沖縄振興計画素案発表「日本経済への貢献」前面に
- 2021/6/2
- 政治
海洋研究で新たな発電エネルギーを
素案では新たに、首里城の復元・復興についても触れられた。その復元過程においても「文化、教育、観光」の観点から活用し、「復元の進捗状況に関して最大限の情報公開を行い、首里城の復興や琉球文化に共感する県内外のすべての人が参画できるプロセスが重要である」としている。
さらに、ブルーエコノミー(海洋経済)についても言及された。海に囲まれた沖縄県の立地を活かして、海洋温度差、潮流、波力などを活用した発電に向けた研究開発の促進を目指す。現状では石炭など化石燃料での火力発電が中心だが、そうした電力事情の転換も目指すとした。
再生可能エネルギー、メタンハイドレート、海底熱水鉱床などの調査研究拠点として重要な立地にあることから、県内離島への関連施設の設置を積極的に検討する。海洋政策推進の新たな拠点となる国の「海洋政策センター(仮称)」の構想構築に向けた取り組みも進めるとした。
「自立型経済」の早期実現を
今回の素案にも盛り込まれている「自立型経済」は、長きに渡って議論・提唱され、沖縄が抱え続ける課題の一つの根本と言える。一方で、貧困問題はますます表面化し、教育格差の問題は改善こそされているものの未だに全国と差は大きい。

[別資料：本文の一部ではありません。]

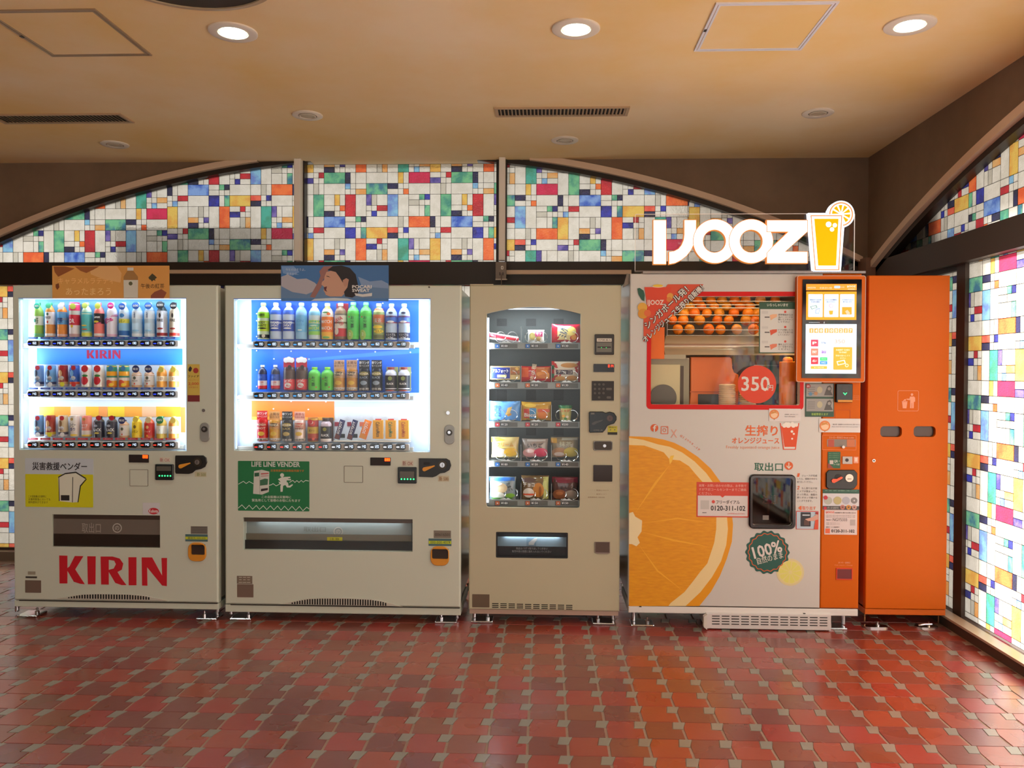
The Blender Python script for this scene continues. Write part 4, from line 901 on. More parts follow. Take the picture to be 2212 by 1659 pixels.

実施から10年間の将来を描き、今後の県政にも継続性を持って考え方のベースとなる、影響力のある計画となる。沖縄振興計画が国の方針に肉付けするだけではなく、従来よりも「自立型経済」に向けた独自の具体策を打ち出せていれば、県民はもちろん政府や国民に対しても、沖縄振興特別措置法を延長する妥当性が示される。